Filmmaker and screenwriter Richard Kelly has had something of a rocky road since bursting onto the independent film scene in 2001 with the at first underrated and then grossly overrated “Donnie Darko.” After “Darko,” Kelly returned five years later with a very confused all-star cast for the bizarre and at times incomprehensible “Southland Tales.” Even though “Tales” was financial and critical disaster, Warner Bros. gave Kelly a chance to redeem himself with “The Box,” a film that could have benefited more from an art house style release campaign instead of a big nationwide rollout.
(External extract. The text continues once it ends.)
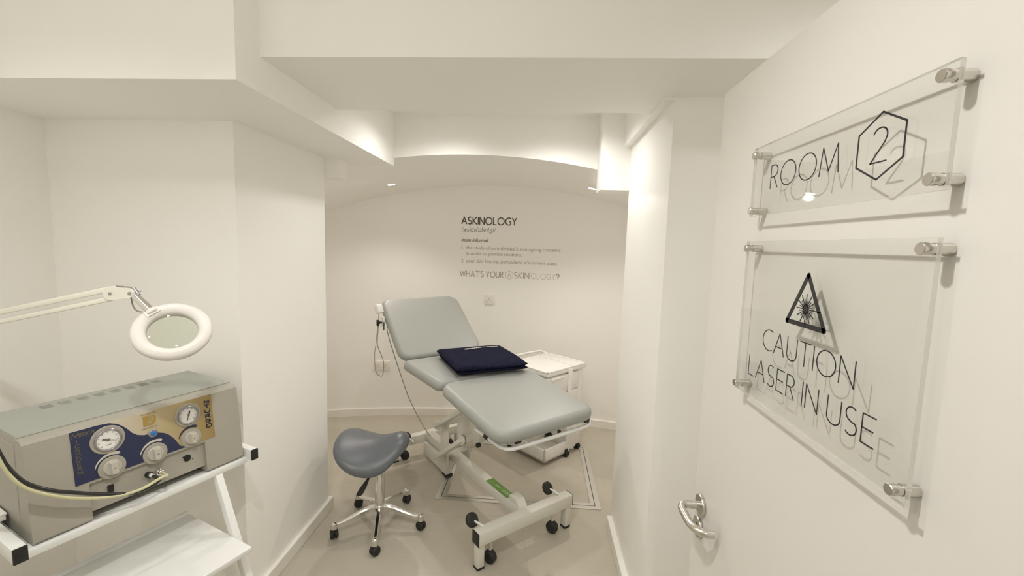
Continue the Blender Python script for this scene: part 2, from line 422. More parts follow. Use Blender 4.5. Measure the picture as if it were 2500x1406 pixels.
# vaulted alcove
vb = MB(); xs = [-2.35 + 3.5*i/60 for i in range(61)]
poly = [(x, vault_z(x)) for x in xs] + [(1.15, CZ+0.06), (-2.35, CZ+0.06)]
vb.xf = Matrix(((1, 0, 0, 0), (0, 0, 1, 0), (0, 1, 0, 0), (0, 0, 0, 1)))
vb.prism(poly, 2.64, 4.2)
o = struct('ceiling_vault', vb, CEIL, smooth=True)
bw = MB(); n = 60; vs_ = []
for i in range(n+1):
    x = -2.35 + 3.5*i/n
    vs_ += [(x, wall_y(x), 0), (x, wall_y(x), 2.3), (x, 4.25, 2.3), (x, 4.25, 0)]
fs_ = [(0, 1, 2, 3), tuple(4*n+k for k in (3, 2, 1, 0))]
for i in range(n):
    a, b = 4*i, 4*i+4
    fs_ += [(a+k, b+k, b+(k+1) % 4, a+(k+1) % 4) for k in range(4)]
bw.add(vs_, fs_); struct('wall_back', bw, WALL, smooth=True)
struct('wall_alcove_left', MB().box(-2.35, -2.25, 2.43, 4.2, 0, 2.2), WALL)
struct('wall_alcove_right', MB().box(1.03, 1.15, 2.475, 4.2, 0, 2.2), WALL)
# skirtings
def skirt(name, x0, x1, y0, y1, h=0.07): struct(name, MB().box(x0, x1, y0, y1, 0, h, 0.004), SKIRT)
skirt('baseboard_left_pier', -1.24, -1.218, 1.70, 2.452, 0.072)
skirt('baseboard_left_pier_end', -2.05, -1.24, 2.43, 2.452, 0.072)
skirt('baseboard_recess_back', -2.05, -1.218, 1.678, 1.70, 0.072)
skirt('baseboard_left', -2.05, -2.028, 0.25, 1.678, 0.072)
skirt('baseboard_right_pier', 0.455, 0.486, 1.71, 2.445, 0.07)
skirt('baseboard_right_pier_front', 0.455, 1.45, 1.688, 1.71, 0.07)
bb = MB(); vs_ = []
for i in range(n+1):
    x = -2.24 + 3.26*i/n; y = wall_y(x)
    vs_ += [(x, y-0.016, 0), (x, y-0.016, 0.066), (x, y-0.010, 0.072), (x, y, 0.072), (x, y, 0)]
fs_ = [(0, 1, 2, 3, 4), tuple(5*n+k for k in (4, 3, 2, 1, 0))]
for i in range(n):
    a, b = 5*i, 5*i+5
    fs_ += [(a+k, b+k, b+(k+1) % 5, a+(k+1) % 5) for k in range(5)]
bb.add(vs_, fs_); struct('baseboard_back', bb, SKIRT, smooth=True)

# ------------------------------------------------------------------ door with lever handle
door = struct('door_1', MB().box(0.435, 0.479, 0.285, 1.115, 0.008, 2.03, 0.0015), DOORM)
hx = 0.435
def rose(mb, y, z): mb.lathe([(0.0001, 0), (0.0255, 0), (0.0265, -0.002), (0.0265, -0.0065), (0.0255, -0.008), (0.0001, -0.008)], (hx, y, z), (1, 0, 0), 36)
hy, hz = 1.062, 1.008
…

Now, Kelly’s production company, Darko Entertainment, has announced that the filmmaker will write and direct the new drama “Corpus Christi.”
According to Darko, the independently financed film will center on an Iraq war veteran, Paciencia “Patience” De La Rosa, who forms a peculiar relationship with his boss, a wealthy supermarket chain owner who has political ambitions outside the frozen food aisle. The film is currently in the middle of the casting process and hopes to announce the picture’s stars in March. Production should begin this July in Corpus Christi, Texas.
Darko has also produced the critically acclaimed “World’s Greatest Dad” with Robin Williams and the critically dispised “I Hope They Serve Beer In Hell.” The company is currently developing a big screen adaptation of “Pride and Prejudice and Zombies” with Natalie Portman’s shingle handsomecharlie for Lionsgate.